Je suis assez fan du cinéma de Nicolas Winding Refn, j’ai vu Drive un certain nombre de fois, il en est de même pour Valhalla Rising avec Mads Mikkelsen. Et j’aurais probablement honte de mentionner le nombre de fois où j’ai visionné Only god forgives. Disons que c’est beaucoup. J’ai vu tous ses autres films au moins une fois, même ses premiers films danois. J’avais déjà vu The Neon Demon en Blu-Ray et j’étais passé complètement au travers, gardant à l’esprit des images très fortes, mais n’arrivant pas à leur donner un sens réel, un poids, une symbolique. J’avais l’impression que ça ne racontait rien, ou disons pas grand chose. Film superficiel sur un art superficiel ? Cohérent dans son essence-même ? Expérience esthétique où le travail de la directrice de la photo, Natasha Braier, devient plus important que celui du réalisateur lui-même ? J’imagine que mes premières impressions un peu brumeuses ressemblaient à ça.

Le second visionnage ne m’avance pas davantage… J’avais oublié la scène du lion du montage qui rappelle La Féline de Paul Shrader. Les scènes nocturnes qui ramènent sur le Mulholland Drive de David Lynch. La scène de la piscine vide qui m’évoque le cinéma de Nicolas Roeg, sans que je sache trop pourquoi… L’ensemble me rappelle définitivement Starry Eyes, un petit film d’horreur plus classique, qui a ma préférence, même s’il est loin d’être parfait.

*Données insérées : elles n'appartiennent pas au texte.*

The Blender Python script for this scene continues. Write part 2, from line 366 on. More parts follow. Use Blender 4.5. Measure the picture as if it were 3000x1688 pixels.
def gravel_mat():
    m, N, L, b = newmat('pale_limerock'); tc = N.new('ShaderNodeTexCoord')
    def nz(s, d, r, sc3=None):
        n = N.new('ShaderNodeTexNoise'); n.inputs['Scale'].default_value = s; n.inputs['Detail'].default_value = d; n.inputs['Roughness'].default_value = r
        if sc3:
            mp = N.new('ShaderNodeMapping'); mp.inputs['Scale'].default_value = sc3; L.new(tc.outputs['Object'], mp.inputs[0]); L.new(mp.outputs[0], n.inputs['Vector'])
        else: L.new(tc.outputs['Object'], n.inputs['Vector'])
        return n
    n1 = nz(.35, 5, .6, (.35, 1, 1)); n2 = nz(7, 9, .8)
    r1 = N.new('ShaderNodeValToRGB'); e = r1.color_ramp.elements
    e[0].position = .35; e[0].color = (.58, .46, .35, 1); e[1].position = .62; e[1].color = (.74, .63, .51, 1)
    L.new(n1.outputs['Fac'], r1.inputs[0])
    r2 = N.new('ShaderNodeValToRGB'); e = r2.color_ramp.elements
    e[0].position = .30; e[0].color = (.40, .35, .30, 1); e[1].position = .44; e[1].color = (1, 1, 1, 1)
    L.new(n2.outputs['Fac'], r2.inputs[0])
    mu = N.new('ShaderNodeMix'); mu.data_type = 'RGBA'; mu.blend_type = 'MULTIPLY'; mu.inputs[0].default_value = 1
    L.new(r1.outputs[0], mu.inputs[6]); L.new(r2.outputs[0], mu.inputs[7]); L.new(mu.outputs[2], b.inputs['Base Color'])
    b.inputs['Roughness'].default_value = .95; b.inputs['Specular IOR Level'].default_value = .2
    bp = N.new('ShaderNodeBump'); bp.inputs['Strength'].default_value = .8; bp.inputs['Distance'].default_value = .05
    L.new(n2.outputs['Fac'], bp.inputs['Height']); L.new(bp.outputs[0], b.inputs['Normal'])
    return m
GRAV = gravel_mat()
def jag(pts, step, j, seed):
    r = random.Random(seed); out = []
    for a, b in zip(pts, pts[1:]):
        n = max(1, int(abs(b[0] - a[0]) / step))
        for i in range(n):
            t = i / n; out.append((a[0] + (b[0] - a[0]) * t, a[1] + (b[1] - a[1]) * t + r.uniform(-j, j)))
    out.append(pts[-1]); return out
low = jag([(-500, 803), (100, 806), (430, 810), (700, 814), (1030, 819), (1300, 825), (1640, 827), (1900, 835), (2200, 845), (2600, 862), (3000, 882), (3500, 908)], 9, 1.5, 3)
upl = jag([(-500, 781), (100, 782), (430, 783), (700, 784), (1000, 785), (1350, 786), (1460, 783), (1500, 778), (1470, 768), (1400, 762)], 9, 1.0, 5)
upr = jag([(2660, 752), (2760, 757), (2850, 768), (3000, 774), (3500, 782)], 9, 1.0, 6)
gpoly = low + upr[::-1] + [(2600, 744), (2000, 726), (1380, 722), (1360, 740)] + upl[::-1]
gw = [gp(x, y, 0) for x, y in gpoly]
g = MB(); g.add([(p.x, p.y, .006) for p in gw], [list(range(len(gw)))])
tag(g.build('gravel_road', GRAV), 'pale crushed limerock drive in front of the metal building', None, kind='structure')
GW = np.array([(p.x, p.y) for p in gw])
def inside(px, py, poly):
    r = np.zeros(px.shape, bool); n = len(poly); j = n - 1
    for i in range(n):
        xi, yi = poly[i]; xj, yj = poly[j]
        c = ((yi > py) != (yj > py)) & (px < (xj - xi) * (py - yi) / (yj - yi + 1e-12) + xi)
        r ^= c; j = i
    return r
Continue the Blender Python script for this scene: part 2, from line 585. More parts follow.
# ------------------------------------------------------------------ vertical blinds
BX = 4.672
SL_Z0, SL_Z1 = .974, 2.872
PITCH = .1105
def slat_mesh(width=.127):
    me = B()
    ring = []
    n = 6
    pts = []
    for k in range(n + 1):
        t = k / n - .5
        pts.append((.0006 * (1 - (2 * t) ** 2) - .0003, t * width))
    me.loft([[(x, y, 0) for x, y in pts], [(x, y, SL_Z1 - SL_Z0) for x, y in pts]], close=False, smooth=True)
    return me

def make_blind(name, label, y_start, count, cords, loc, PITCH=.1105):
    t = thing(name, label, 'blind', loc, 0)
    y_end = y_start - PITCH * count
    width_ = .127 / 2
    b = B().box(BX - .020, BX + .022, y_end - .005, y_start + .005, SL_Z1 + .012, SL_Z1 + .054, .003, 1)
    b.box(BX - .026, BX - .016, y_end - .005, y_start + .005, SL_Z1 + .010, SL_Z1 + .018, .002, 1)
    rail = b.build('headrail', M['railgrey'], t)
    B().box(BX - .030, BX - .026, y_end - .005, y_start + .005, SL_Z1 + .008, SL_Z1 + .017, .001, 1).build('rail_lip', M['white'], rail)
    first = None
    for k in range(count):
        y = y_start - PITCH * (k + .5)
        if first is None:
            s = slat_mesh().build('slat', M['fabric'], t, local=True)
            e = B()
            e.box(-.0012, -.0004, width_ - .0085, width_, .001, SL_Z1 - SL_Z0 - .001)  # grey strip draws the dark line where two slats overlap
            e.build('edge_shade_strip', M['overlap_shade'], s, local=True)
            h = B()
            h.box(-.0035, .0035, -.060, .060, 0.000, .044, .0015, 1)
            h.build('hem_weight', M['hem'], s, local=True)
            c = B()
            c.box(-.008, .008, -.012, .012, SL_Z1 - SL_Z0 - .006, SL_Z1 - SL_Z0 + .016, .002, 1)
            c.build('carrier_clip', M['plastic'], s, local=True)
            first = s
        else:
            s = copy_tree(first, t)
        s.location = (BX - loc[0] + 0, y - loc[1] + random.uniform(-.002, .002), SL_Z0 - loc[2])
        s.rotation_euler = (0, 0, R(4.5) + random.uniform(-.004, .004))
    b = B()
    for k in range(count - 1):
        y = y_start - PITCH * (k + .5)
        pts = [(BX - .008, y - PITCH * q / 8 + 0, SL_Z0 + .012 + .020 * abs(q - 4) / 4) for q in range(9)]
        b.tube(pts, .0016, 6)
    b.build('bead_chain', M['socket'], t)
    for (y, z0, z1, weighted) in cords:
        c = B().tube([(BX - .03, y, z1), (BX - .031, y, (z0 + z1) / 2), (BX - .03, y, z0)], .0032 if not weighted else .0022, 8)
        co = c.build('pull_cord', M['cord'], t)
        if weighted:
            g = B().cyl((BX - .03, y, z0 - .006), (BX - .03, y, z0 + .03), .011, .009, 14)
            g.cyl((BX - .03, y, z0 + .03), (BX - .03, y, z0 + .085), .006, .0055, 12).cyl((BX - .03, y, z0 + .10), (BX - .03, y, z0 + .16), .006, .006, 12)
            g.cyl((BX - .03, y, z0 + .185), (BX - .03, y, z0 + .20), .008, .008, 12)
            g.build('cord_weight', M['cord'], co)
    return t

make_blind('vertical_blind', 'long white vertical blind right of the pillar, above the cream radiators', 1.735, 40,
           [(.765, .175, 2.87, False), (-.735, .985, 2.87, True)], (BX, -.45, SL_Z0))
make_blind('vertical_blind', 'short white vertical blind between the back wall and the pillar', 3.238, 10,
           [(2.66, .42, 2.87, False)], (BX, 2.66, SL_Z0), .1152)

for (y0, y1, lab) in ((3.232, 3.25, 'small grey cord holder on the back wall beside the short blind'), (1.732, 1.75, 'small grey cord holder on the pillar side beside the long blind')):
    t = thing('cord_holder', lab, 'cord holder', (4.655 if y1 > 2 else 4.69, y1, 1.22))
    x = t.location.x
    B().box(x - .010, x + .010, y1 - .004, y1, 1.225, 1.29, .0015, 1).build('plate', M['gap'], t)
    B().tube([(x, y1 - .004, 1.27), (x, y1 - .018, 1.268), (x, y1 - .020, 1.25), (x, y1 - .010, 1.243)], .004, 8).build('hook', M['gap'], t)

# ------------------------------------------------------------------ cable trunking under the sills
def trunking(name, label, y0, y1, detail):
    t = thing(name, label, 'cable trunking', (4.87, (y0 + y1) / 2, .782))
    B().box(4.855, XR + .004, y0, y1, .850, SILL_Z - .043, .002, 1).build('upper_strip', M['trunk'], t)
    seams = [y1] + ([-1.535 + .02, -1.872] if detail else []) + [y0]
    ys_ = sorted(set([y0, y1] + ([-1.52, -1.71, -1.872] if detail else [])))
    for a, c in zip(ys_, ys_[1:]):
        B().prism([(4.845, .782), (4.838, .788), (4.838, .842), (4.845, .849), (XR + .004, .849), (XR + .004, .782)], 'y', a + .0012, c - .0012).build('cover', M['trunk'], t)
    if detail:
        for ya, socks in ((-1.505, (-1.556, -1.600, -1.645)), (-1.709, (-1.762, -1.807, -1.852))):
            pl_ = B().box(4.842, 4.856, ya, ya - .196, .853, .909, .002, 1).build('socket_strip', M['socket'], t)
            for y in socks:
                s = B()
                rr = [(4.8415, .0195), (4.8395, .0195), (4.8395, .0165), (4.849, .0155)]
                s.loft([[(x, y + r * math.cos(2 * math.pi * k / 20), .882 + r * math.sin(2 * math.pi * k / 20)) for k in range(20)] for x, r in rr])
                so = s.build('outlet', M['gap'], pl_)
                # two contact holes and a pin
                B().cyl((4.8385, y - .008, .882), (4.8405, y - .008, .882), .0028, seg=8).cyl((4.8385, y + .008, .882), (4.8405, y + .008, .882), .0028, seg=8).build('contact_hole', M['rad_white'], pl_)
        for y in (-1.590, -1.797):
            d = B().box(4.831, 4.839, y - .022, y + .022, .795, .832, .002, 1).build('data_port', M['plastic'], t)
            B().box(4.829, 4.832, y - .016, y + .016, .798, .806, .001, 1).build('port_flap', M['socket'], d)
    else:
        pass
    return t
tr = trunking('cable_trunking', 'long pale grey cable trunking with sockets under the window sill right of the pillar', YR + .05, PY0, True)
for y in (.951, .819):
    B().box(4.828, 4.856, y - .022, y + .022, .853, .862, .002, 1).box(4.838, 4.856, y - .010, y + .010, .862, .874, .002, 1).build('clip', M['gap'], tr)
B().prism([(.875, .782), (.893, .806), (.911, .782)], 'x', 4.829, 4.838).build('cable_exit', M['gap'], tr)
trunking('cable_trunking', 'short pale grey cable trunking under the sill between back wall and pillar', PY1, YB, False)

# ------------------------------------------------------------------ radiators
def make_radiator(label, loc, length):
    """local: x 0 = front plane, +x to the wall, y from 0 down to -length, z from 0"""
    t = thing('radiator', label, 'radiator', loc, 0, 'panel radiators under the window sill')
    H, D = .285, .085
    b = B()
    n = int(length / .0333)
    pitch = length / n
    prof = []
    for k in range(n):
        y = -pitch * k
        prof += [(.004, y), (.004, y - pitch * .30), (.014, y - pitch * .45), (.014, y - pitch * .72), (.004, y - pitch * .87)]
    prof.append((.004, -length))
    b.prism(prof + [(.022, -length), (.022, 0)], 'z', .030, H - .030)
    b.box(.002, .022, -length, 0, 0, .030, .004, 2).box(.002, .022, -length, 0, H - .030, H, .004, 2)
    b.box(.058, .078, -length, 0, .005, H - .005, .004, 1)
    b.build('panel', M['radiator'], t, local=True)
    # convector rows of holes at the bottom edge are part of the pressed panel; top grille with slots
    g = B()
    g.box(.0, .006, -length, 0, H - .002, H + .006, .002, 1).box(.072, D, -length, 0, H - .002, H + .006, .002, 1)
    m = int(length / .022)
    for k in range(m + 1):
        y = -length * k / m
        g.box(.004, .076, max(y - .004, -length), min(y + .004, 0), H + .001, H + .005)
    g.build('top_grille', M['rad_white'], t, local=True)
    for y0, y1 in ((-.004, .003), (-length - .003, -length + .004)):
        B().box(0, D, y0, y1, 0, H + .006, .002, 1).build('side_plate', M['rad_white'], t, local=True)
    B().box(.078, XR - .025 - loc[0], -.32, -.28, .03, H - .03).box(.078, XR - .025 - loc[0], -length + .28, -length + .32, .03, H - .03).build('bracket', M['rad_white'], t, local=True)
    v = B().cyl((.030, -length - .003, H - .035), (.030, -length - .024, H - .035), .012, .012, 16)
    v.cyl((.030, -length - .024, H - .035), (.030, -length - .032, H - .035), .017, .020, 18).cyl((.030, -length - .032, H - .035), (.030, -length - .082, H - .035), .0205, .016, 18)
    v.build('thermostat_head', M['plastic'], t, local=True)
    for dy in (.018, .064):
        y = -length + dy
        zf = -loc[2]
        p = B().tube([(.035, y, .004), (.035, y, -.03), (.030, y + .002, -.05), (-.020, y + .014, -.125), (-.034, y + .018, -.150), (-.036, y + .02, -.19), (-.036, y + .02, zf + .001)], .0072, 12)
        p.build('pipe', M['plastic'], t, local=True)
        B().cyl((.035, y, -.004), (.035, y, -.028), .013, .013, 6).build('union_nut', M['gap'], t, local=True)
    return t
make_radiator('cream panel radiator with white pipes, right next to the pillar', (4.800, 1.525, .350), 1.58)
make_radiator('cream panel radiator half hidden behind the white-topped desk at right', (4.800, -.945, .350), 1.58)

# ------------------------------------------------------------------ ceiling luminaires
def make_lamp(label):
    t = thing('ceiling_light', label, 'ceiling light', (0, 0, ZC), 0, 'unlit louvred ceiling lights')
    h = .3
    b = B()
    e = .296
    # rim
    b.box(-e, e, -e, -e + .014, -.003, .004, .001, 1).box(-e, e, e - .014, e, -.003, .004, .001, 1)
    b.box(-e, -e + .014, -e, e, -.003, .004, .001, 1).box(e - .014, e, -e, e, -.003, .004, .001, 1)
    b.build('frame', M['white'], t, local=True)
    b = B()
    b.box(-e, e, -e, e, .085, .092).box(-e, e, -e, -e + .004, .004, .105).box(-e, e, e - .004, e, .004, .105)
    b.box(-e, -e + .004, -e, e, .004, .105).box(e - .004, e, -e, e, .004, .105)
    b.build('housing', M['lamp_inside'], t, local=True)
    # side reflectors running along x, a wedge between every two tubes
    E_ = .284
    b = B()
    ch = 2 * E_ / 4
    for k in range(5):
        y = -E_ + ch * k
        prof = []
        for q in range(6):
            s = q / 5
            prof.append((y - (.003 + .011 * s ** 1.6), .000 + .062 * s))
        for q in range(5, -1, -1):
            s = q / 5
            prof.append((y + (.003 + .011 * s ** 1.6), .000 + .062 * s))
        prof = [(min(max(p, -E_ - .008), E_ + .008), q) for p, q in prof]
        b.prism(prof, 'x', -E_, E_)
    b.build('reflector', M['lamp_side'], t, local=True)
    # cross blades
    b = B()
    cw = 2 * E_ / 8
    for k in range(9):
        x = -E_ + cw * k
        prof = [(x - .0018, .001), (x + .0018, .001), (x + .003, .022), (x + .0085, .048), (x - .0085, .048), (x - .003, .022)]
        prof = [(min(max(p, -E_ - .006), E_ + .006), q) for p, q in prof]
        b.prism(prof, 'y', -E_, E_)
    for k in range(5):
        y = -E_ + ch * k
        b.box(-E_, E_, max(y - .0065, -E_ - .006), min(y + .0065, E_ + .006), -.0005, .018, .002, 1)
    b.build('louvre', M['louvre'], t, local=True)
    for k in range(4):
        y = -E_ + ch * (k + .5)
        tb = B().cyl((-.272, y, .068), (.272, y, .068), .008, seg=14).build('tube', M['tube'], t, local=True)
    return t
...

Alors évidemment il y a cette incroyable scène de nécrophilie, il y a cette fin « oculaire » totalement WTF et presque rétive à toute analyse. L’ensemble n’est pas inintéressant. Sur le plan esthétique c’est à tomber, mais c’est aussi longuet, un peu lancinant. Le pire, en ce qui me concerne : ça montre beaucoup, mais ça ne raconte pas grand chose.